It's not just Congress that needs to know. Shouldn't investors learn which financial institutions made bad decisions and required massive intervention? Doesn't concealing that information only serves to protect blundering CEOs? That's exactly what Tim Geithner did when he was head of the New York Federal Reserve Bank. In what appears to be a direct violation of his bank's charter, he took junk loans of Lehman's hands and "warehoused" them. [5] That illustrates another reason to shine a light into those dark corners: There may be more charter violations there.In a piece called Discount-Window Future Darkens After Court Move, [6] the Wall Street Journal's Michael S. Derby writes of the Federal Reserve's fear that "more disclosure would drive away future borrowers, with institutions fearing public knowledge of their emergency loans would be a signal to markets of their weakness."

But isn't that exactly the point? By definition, doesn't any institution that ran itself into a ditch have a certain "weakness"? Sure, some may have been caught in the undertow created by their reckless colleagues. Let them make that case publicly. They'll get a receptive hearing.
The hypocrisy's stunning when it comes to Judd Gregg and the other anti-audit right-wingers. "Free market" acolytes should have some understanding of the god they worship. Of the four requirements traditionally given for a "perfect market," the first is "perfect information." Concealing trillions of dollars in transactions is hardly the way to promote a well-functioning market.

Bernanke is somewhat open to the idea of an audit (although there would no doubt be some haggling over the details). He said this in Congressional testimony: ""... (W)e understand that the unusual nature of those facilities creates a special obligation to assure the Congress and the public of the integrity of their operation. Accordingly, we would welcome a review by the GAO of the Federal Reserve's management of all facilities created under emergency authorities."

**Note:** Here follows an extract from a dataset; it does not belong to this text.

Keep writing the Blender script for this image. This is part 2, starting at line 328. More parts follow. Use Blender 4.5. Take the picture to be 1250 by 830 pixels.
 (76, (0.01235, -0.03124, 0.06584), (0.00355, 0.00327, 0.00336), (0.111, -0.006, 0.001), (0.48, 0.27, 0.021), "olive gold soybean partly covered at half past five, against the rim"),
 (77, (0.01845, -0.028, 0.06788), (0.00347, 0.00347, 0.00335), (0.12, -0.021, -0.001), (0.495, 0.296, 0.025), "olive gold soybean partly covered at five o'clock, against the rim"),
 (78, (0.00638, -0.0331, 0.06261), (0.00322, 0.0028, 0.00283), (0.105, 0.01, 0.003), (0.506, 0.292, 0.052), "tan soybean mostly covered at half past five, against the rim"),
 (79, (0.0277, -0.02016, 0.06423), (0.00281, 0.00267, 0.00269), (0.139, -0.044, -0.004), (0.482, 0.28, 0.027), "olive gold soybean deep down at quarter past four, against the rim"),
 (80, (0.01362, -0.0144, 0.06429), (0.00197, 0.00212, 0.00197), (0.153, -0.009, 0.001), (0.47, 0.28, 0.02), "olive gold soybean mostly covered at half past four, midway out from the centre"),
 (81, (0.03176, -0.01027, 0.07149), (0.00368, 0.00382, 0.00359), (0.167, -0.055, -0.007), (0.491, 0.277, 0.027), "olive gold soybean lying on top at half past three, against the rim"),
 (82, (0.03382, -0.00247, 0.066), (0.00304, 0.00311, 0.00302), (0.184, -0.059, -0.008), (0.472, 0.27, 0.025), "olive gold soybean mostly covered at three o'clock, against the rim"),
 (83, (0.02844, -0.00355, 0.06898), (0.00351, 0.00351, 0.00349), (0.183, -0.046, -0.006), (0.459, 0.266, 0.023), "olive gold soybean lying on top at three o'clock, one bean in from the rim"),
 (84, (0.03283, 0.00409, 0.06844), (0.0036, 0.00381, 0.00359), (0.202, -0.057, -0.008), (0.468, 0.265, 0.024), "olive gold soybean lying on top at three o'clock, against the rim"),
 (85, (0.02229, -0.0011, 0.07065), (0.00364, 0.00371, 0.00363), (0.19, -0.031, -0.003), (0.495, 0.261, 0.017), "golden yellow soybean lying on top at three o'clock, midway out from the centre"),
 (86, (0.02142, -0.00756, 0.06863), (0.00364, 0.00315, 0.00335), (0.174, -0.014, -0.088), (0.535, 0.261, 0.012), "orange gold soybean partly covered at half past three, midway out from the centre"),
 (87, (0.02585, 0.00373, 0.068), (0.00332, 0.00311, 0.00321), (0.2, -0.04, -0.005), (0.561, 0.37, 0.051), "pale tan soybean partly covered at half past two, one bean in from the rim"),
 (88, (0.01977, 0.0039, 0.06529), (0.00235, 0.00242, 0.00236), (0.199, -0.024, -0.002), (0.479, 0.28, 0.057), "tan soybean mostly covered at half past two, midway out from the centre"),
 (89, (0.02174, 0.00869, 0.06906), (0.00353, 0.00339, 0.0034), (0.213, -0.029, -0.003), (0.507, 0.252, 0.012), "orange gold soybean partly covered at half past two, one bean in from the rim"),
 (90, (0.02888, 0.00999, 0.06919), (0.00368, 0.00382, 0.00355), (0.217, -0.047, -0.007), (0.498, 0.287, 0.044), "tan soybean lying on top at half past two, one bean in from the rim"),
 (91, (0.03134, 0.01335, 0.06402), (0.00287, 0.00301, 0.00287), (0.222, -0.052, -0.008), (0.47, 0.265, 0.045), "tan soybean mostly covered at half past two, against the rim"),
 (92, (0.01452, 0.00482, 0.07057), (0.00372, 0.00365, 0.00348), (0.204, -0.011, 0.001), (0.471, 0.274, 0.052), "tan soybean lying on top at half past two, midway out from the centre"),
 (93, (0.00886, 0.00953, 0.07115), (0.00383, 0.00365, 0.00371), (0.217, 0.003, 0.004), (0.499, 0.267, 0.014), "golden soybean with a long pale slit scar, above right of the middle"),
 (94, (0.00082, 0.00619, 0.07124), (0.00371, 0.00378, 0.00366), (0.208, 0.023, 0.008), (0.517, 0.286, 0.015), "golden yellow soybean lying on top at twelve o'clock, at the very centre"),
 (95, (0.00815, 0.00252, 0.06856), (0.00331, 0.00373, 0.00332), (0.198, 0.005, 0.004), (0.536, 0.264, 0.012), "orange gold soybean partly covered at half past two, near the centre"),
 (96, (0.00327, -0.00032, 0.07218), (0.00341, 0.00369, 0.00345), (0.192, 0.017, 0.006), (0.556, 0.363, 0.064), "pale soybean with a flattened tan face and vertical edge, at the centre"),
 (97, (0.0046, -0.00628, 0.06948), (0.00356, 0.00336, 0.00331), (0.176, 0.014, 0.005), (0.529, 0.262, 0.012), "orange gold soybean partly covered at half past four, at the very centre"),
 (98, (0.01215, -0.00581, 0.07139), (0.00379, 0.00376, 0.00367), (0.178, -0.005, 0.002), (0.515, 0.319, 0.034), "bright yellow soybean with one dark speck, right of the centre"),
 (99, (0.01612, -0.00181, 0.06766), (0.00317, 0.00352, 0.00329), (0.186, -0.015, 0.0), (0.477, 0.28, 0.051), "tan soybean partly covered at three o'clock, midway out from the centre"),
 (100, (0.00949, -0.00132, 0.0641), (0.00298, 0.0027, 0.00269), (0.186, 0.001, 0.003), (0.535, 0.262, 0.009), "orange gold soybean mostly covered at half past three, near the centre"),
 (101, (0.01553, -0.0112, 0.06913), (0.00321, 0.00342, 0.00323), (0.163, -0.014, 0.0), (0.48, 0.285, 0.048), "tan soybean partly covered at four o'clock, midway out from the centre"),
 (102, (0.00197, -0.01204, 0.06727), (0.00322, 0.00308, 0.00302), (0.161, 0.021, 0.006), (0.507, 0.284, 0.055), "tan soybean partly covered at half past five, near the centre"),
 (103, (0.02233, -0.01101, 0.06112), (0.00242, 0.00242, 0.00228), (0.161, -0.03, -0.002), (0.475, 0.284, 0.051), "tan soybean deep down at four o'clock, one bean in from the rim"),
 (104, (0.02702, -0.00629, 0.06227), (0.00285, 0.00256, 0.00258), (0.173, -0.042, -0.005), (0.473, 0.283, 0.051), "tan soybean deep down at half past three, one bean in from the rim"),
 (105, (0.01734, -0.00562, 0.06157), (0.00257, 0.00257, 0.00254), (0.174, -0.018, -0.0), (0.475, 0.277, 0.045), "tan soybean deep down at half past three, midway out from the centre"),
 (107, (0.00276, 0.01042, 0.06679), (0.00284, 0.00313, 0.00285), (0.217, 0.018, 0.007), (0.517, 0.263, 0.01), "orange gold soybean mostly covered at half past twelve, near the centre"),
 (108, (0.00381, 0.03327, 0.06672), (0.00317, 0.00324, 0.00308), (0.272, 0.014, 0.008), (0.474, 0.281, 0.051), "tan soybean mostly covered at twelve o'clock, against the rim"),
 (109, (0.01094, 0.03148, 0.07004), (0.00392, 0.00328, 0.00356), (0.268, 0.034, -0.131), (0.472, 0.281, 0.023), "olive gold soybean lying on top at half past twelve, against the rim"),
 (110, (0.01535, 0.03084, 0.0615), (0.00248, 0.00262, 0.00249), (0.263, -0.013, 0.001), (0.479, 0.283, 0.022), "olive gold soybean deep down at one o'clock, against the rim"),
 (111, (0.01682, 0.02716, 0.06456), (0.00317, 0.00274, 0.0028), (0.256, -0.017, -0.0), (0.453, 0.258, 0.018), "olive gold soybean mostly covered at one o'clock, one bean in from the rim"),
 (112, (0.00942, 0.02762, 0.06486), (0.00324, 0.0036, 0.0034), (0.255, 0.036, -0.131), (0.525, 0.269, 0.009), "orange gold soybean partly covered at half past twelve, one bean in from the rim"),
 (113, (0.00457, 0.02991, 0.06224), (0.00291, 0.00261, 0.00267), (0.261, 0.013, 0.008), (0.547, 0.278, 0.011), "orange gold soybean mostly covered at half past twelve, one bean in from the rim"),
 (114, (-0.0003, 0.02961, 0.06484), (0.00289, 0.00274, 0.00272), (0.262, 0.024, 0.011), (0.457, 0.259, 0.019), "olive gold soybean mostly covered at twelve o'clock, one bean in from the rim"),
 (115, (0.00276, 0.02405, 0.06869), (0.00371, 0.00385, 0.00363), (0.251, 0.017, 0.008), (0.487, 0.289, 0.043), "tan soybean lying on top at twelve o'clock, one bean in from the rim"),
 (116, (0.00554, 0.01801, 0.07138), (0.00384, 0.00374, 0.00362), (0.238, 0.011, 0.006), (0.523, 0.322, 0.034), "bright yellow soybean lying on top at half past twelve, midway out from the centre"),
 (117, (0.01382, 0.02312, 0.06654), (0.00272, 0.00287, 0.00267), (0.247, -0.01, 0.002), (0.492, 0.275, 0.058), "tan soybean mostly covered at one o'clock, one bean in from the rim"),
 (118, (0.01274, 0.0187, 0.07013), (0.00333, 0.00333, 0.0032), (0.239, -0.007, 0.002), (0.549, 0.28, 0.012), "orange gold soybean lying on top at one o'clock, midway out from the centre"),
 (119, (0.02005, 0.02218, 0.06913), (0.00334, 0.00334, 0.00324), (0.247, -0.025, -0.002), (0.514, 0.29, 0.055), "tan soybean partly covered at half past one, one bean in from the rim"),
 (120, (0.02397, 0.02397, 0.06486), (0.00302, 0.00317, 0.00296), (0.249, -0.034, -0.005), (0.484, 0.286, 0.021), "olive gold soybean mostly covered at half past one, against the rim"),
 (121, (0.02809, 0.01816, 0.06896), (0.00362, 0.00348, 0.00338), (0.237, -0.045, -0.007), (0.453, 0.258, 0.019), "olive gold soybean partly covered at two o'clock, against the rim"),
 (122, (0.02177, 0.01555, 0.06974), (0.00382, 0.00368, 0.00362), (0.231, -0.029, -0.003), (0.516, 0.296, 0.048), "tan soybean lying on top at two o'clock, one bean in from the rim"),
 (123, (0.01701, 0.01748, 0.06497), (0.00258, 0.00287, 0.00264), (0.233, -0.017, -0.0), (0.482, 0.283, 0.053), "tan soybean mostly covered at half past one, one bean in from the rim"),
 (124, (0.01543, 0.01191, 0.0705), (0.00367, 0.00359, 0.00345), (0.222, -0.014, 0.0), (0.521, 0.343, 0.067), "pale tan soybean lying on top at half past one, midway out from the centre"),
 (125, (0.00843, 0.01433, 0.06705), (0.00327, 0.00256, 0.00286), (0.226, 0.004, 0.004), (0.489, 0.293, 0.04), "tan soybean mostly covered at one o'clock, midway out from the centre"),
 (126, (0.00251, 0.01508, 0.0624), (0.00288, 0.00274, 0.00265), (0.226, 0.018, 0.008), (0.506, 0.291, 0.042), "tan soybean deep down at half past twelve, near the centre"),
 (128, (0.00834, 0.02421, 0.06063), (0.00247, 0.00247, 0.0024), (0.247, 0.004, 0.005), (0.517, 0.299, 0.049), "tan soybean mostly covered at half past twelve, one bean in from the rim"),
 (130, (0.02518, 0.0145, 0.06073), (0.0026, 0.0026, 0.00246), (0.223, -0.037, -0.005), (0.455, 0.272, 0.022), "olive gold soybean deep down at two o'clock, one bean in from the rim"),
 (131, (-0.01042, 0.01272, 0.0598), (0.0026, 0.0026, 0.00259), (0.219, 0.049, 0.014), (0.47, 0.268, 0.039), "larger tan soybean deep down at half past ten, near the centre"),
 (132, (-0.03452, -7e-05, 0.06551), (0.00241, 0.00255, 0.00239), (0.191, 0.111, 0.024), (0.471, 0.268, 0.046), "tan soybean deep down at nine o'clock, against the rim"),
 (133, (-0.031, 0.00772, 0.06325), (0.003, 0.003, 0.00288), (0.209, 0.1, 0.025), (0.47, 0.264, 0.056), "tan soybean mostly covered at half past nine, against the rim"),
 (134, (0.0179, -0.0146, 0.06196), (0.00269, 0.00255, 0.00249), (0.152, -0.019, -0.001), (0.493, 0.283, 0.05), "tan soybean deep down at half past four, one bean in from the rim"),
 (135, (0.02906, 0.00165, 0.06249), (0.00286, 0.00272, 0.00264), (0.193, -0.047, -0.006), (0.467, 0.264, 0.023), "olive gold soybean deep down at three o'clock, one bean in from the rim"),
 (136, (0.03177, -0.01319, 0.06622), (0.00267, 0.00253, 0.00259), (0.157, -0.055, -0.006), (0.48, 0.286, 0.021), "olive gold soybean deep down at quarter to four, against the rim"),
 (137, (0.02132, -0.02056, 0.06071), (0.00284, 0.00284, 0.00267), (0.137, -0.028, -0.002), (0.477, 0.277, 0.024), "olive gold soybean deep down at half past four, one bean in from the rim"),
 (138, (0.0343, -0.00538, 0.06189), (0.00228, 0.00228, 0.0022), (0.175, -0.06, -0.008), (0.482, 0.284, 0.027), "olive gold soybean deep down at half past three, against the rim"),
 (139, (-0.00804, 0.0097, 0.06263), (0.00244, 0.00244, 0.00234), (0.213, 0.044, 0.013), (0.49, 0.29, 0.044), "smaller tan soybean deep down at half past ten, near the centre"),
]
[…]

We can't know exactly what's hidden in the Federal Reserve's shadow until we have that audit but, based on the intransigence of certain politicians, here's an educated guess: An audit might well confirm that a lot of institutions really are too big to fail, and need to be broken up up now.
Congressional oversight isn't just a privilege of power. It's also a responsibility. When it comes to the "discount window" program, the courts have put an end to the Judd/Gregg obstructionist clique. Now the rest of the Senate must vote to shine a light into the Fed's shadows, as the House has already done.We need to know the truth. Congress needs to audit the Fed.